WHAT IS ASKED: Transcribe the listing in full, excluding any pictures.

Scene script records:
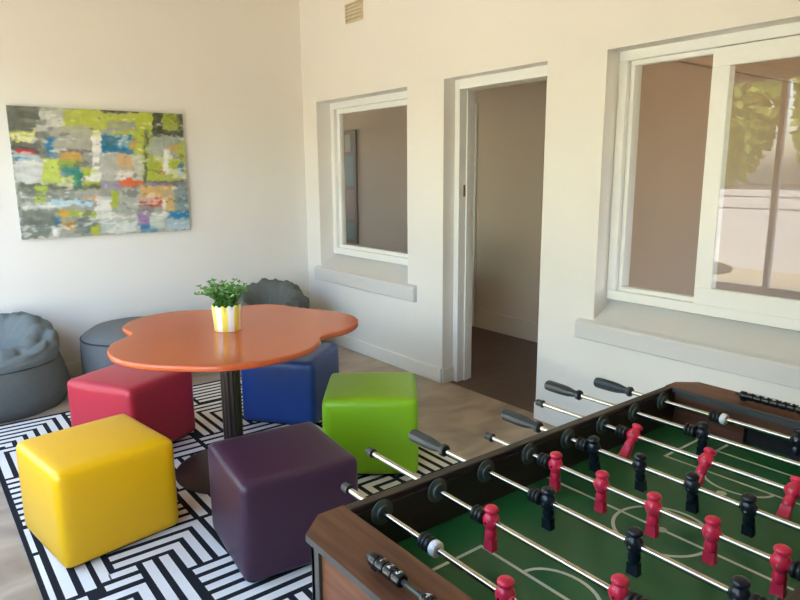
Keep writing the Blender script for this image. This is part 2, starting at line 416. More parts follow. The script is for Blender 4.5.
tag(link('painting', bm, M_paint), 'large colourful abstract canvas painting hanging on the left wall', 'painting')

# dim picture deep in the hall behind the small window
bm = bmesh.new()
box(bm, 1.40, 1.428, 1.26, 1.58, .65, 2.0, 0)
for z0, z1, y0, y1, mi in ((1.75, 1.95, 1.36, 1.55, 1), (1.35, 1.7, 1.30, 1.56, 2), (.95, 1.3, 1.29, 1.5, 3), (.7, .9, 1.3, 1.55, 2)):
    box(bm, 1.396, 1.4, y0, y1, z0, z1, mi)
tag(link('hallway_picture', bm, [mat('picture_brown', (96,70,56)), mat('picture_grey', (130,136,126)), mat('picture_teal', (80,112,104)), mat('picture_rust', (126,90,76))]),
    'tall dim picture on the hall wall seen through the small window', 'picture')

# ------------------------------------------------------------------ rug
RX0, RX1, RY0, RY1 = -2.74, -.79, -3.74, -.82
bm = bmesh.new(); box(bm, RX0, RX1, RY0, RY1, .0005, .008, 0)
ZR = .0088
def bar(x0, x1, y0, y1):
    x0, x1 = max(min(x0, x1), RX0+.008), min(max(x0, x1), RX1-.008); y0, y1 = max(min(y0, y1), RY0+.008), min(max(y0, y1), RY1-.008)
    if x1-x0 < .006 or y1-y0 < .006: return
    f = bm.faces.new([bm.verts.new(p) for p in ((x0,y0,ZR),(x1,y0,ZR),(x1,y1,ZR),(x0,y1,ZR))]); f.material_index = 1
PIT, WID = .0625, .037
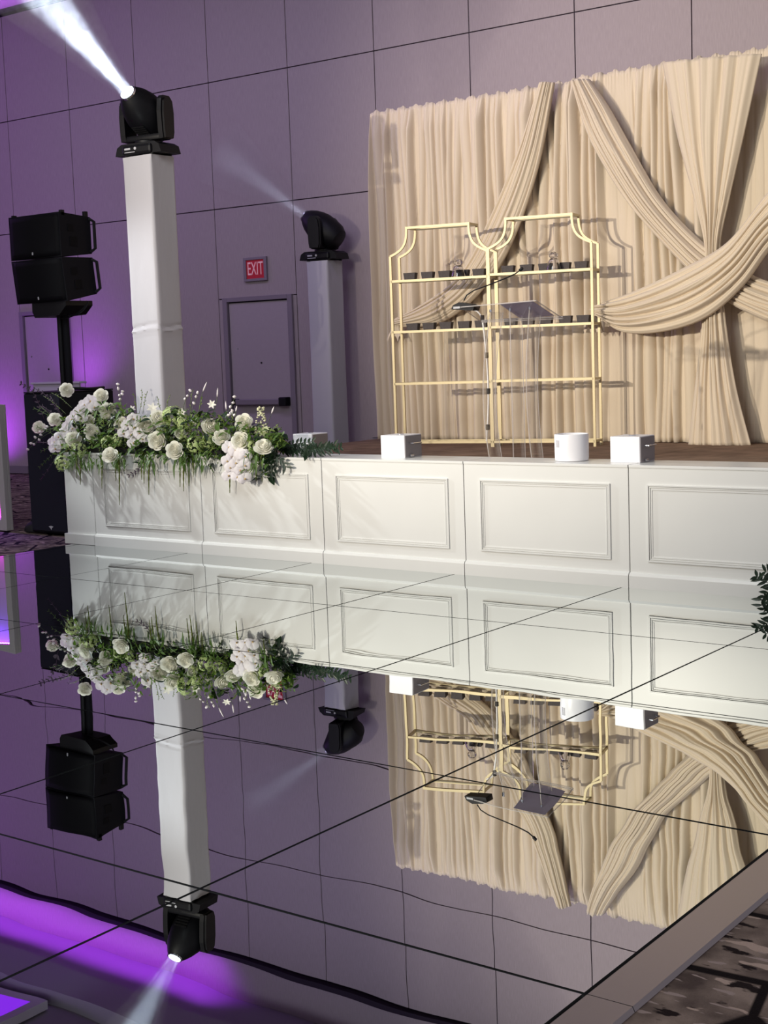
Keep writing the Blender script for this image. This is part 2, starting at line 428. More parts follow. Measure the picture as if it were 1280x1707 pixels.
# ------------------------------------------------------------------ mirrored floor
e = thing('mirrored_dance_floor', (0, 0, 0), 'large mirrored dance floor of square panels in front of the stage', 'dance floor')
rnd = random.Random(3)
for i in range(7):
    for j in range(-3, 4):
        x1 = -i*T; x0 = x1-T; y0 = j*T; y1 = y0+T
        if j == 3: y1 = FY-0.012
        if i == 6: x0 = -7.40
        gp = 0.0055
        b = MB(); hx, hy = (x1-x0)/2-gp, (y1-y0)/2-gp
        b.box(-hx, hx, -hy, hy, -0.006, 0.0)
        o = b.build('mirror_panel', M_mirror, e); o.location = ((x0+x1)/2, (y0+y1)/2, 0)
        o.rotation_euler = (rnd.uniform(-1, 1)*0.0005, rnd.uniform(-1, 1)*0.0005, 0)
b = MB(); b.box(-7.42, 0.002, -3*T, FY-0.004, -0.012, -0.007); b.build('black_underlay', M_seam, e)
for j in range(-3, 4):
    b = MB(); y0 = j*T+0.0015; y1 = (j+1)*T-0.0015
    if j == 3: y1 = FY-0.01
    b.prism([(0.006, -0.011), (0.006, 0.001), (0.120, 0.001), (0.126, -0.011)], 1, y0, y1)
    b.build('edge_trim', M_alu, e)

# ------------------------------------------------------------------ white fascia units in front of the stage
edges = [-7.13, -5.94, -4.765, -3.575, -2.39, -1.2, 0.0]
names = ['white panelled stage fascia unit under the flowers, at the left corner', 'white panelled stage fascia unit crossed by the flowers\' shadow and topped by the last roses',
         'white panelled stage fascia unit below the leftmost chrome-handled white box', 'white panelled stage fascia unit with the round white pot standing on it',
         'white panelled stage fascia unit, rightmost one in the picture', 'white panelled stage fascia unit beyond the right picture edge']
def fascia(x0, x1, label):
    w = x1-x0-0.006; H = FZ
    e = thing('stage_fascia_unit', ((x0+x1)/2, FY, 0), label, 'stage fascia', 'white panelled fascia units along the stage front')
    b = MB(); h = w/2
    b.box(-h, h, 0, 0.018, 0.004, H-0.018, 0.0015); b.box(-h, -h+0.02, 0.018, 0.34, 0.004, H-0.018); b.box(h-0.02, h, 0.018, 0.34, 0.004, H-0.018)
    b.build('fascia_board', M_white, e)
    b = MB(); b.box(-h, h, -0.004, 0.35, H-0.018, H, 0.003); b.build('top_ledge', M_white, e)
    b = MB(); b.prism([(-0.0, 0.0), (-0.02, 0.0), (-0.02, 0.075), (-0.012, 0.09), (0.0, 0.095)], 0, -h, h); b.build('baseboard', M_white, e)
    # picture-frame moulding: three stepped beads
    b = MB(); ix = h-0.12; zb, zt = 0.165, H-0.115
    def ring(off, wd, dp):
        x0_, x1_, a, c = -ix+off, ix-off, zb+off, zt-off
        for q in ((x0_, x1_, a, a+wd), (x0_, x1_, c-wd, c), (x0_, x0_+wd, a+wd, c-wd), (x1_-wd, x1_, a+wd, c-wd)):
            b.box(q[0], q[1], -dp, 0.0, q[2], q[3], 0.0012)
    ring(0, 0.010, 0.010); ring(0.013, 0.007, 0.006); ring(0.024, 0.009, 0.004)
    b.build('panel_moulding', M_white, e)
    return e
for k in range(5): fascia(edges[k], edges[k+1], names[k])
e = thing('fascia_corner_post', (-7.305, FY, 0), 'narrow plain white corner piece ending the stage fascia on the left', 'stage fascia')
b = MB(); b.box(-0.165, 0.171, 0.0, 0.34, 0.004, FZ-0.0, 0.003); b.build('post_body', M_white, e)
b = MB(); b.box(-0.185, 0.171, -0.02, 0.36, 0.0, 0.085, 0.004); b.build('baseboard', M_white, e)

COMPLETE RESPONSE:
Keep writing the Blender script for this image. This is part 2, starting at line 416. More parts follow. The script is for Blender 4.5.
tag(link('painting', bm, M_paint), 'large colourful abstract canvas painting hanging on the left wall', 'painting')

# dim picture deep in the hall behind the small window
bm = bmesh.new()
box(bm, 1.40, 1.428, 1.26, 1.58, .65, 2.0, 0)
for z0, z1, y0, y1, mi in ((1.75, 1.95, 1.36, 1.55, 1), (1.35, 1.7, 1.30, 1.56, 2), (.95, 1.3, 1.29, 1.5, 3), (.7, .9, 1.3, 1.55, 2)):
    box(bm, 1.396, 1.4, y0, y1, z0, z1, mi)
tag(link('hallway_picture', bm, [mat('picture_brown', (96,70,56)), mat('picture_grey', (130,136,126)), mat('picture_teal', (80,112,104)), mat('picture_rust', (126,90,76))]),
    'tall dim picture on the hall wall seen through the small window', 'picture')

# ------------------------------------------------------------------ rug
RX0, RX1, RY0, RY1 = -2.74, -.79, -3.74, -.82
bm = bmesh.new(); box(bm, RX0, RX1, RY0, RY1, .0005, .008, 0)
ZR = .0088
def bar(x0, x1, y0, y1):
    x0, x1 = max(min(x0, x1), RX0+.008), min(max(x0, x1), RX1-.008); y0, y1 = max(min(y0, y1), RY0+.008), min(max(y0, y1), RY1-.008)
    if x1-x0 < .006 or y1-y0 < .006: return
    f = bm.faces.new([bm.verts.new(p) for p in ((x0,y0,ZR),(x1,y0,ZR),(x1,y1,ZR),(x0,y1,ZR))]); f.material_index = 1
PIT, WID = .0625, .037
Keep writing the Blender script for this image. This is part 2, starting at line 428. More parts follow. Measure the picture as if it were 1280x1707 pixels.
# ------------------------------------------------------------------ mirrored floor
e = thing('mirrored_dance_floor', (0, 0, 0), 'large mirrored dance floor of square panels in front of the stage', 'dance floor')
rnd = random.Random(3)
for i in range(7):
    for j in range(-3, 4):
        x1 = -i*T; x0 = x1-T; y0 = j*T; y1 = y0+T
        if j == 3: y1 = FY-0.012
        if i == 6: x0 = -7.40
        gp = 0.0055
        b = MB(); hx, hy = (x1-x0)/2-gp, (y1-y0)/2-gp
        b.box(-hx, hx, -hy, hy, -0.006, 0.0)
        o = b.build('mirror_panel', M_mirror, e); o.location = ((x0+x1)/2, (y0+y1)/2, 0)
        o.rotation_euler = (rnd.uniform(-1, 1)*0.0005, rnd.uniform(-1, 1)*0.0005, 0)
b = MB(); b.box(-7.42, 0.002, -3*T, FY-0.004, -0.012, -0.007); b.build('black_underlay', M_seam, e)
for j in range(-3, 4):
    b = MB(); y0 = j*T+0.0015; y1 = (j+1)*T-0.0015
    if j == 3: y1 = FY-0.01
    b.prism([(0.006, -0.011), (0.006, 0.001), (0.120, 0.001), (0.126, -0.011)], 1, y0, y1)
    b.build('edge_trim', M_alu, e)

# ------------------------------------------------------------------ white fascia units in front of the stage
edges = [-7.13, -5.94, -4.765, -3.575, -2.39, -1.2, 0.0]
names = ['white panelled stage fascia unit under the flowers, at the left corner', 'white panelled stage fascia unit crossed by the flowers\' shadow and topped by the last roses',
         'white panelled stage fascia unit below the leftmost chrome-handled white box', 'white panelled stage fascia unit with the round white pot standing on it',
         'white panelled stage fascia unit, rightmost one in the picture', 'white panelled stage fascia unit beyond the right picture edge']
def fascia(x0, x1, label):
    w = x1-x0-0.006; H = FZ
    e = thing('stage_fascia_unit', ((x0+x1)/2, FY, 0), label, 'stage fascia', 'white panelled fascia units along the stage front')
    b = MB(); h = w/2
    b.box(-h, h, 0, 0.018, 0.004, H-0.018, 0.0015); b.box(-h, -h+0.02, 0.018, 0.34, 0.004, H-0.018); b.box(h-0.02, h, 0.018, 0.34, 0.004, H-0.018)
    b.build('fascia_board', M_white, e)
    b = MB(); b.box(-h, h, -0.004, 0.35, H-0.018, H, 0.003); b.build('top_ledge', M_white, e)
    b = MB(); b.prism([(-0.0, 0.0), (-0.02, 0.0), (-0.02, 0.075), (-0.012, 0.09), (0.0, 0.095)], 0, -h, h); b.build('baseboard', M_white, e)
    # picture-frame moulding: three stepped beads
    b = MB(); ix = h-0.12; zb, zt = 0.165, H-0.115
    def ring(off, wd, dp):
        x0_, x1_, a, c = -ix+off, ix-off, zb+off, zt-off
        for q in ((x0_, x1_, a, a+wd), (x0_, x1_, c-wd, c), (x0_, x0_+wd, a+wd, c-wd), (x1_-wd, x1_, a+wd, c-wd)):
            b.box(q[0], q[1], -dp, 0.0, q[2], q[3], 0.0012)
    ring(0, 0.010, 0.010); ring(0.013, 0.007, 0.006); ring(0.024, 0.009, 0.004)
    b.build('panel_moulding', M_white, e)
    return e
for k in range(5): fascia(edges[k], edges[k+1], names[k])
e = thing('fascia_corner_post', (-7.305, FY, 0), 'narrow plain white corner piece ending the stage fascia on the left', 'stage fascia')
b = MB(); b.box(-0.165, 0.171, 0.0, 0.34, 0.004, FZ-0.0, 0.003); b.build('post_body', M_white, e)
b = MB(); b.box(-0.185, 0.171, -0.02, 0.36, 0.0, 0.085, 0.004); b.build('baseboard', M_white, e)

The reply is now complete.